Secrets run deep and even after being sober for several years, I still have a difficult time saying the word alcoholic. Telling people I don’t drink feels more palpable than admitting that I spent eight long years, drawing the shades and numbing out. That kind of honestly typically brings the conversation to an awkward halt. To this day, the battle continues with my co-dependent tendencies to ease others discomfort and wrap it up into a more benign package.

Drinking was a very private thing for me. I preferred to keep it behind closed doors. Once I got sober, it was clear that others had no idea. I cleverly kept it under wraps. I would politely turn down invitations and come up with excuses to maintain my time alone, to hide out and mask my discomfort. I would never call anyone in the evening. After a few drinks, I knew I wouldn’t be able to hold a conversation without someone catching on, so I kept the door locked and my pain in check.

Wine was my drink of choice. Sipping it from my elegant Riedel glass made me feel like an adult. Fabricated sophistication. I was living alone for the first time and longed to feel a sense of comfort. I would light a candle and pop the cork, knowing that I would soon slip into a state of ease that I was unable to attain on my own.

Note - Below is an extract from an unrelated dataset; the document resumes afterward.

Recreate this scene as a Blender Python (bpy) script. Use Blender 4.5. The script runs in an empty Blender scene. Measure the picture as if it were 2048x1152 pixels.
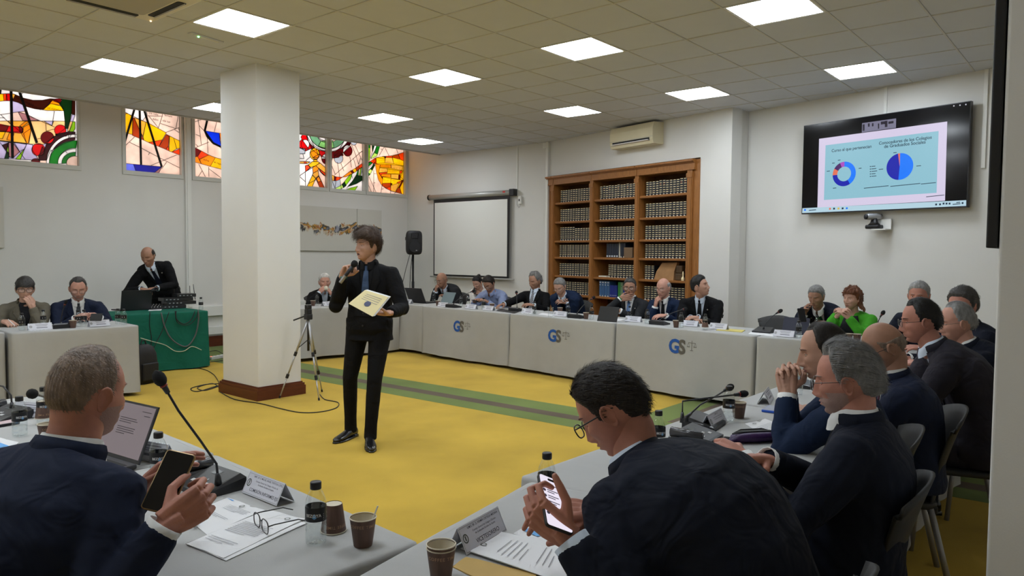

I was in my 30s when I started to sink deeper into my addiction. I was coming off the tail end of a complicated and confusing relationship. It had gone through many stages for over a decade and needed to come to an end. I had to disconnect to maintain my sanity. The heartache and guilt I felt by cutting this off was all consuming and I slowly began to unravel.

I always thought I would stop. In fact, it haunted me every day. I would never keep more than one bottle at a time in my apartment. Honestly thinking that each day would be the last time. That the end was near. Waking up in the morning with a sense of dread, I would think, this is it. By 5 o’clock all bets were off and I was back in the game.

Addiction is a formidable opponent. It puts us in a headlock and strong arms us into submission. Its up to us to find the resolve for one fleeting moment, when we’re begging for relief, to muster the strength to wrestle it to the ground, take it by the scruff of it’s neck and kick it out the door.

For me, that moment came one uneventful morning as I struggled to get myself out of bed and simply decided enough was enough.

I’m forever grateful that I found the courage to finally win the fight.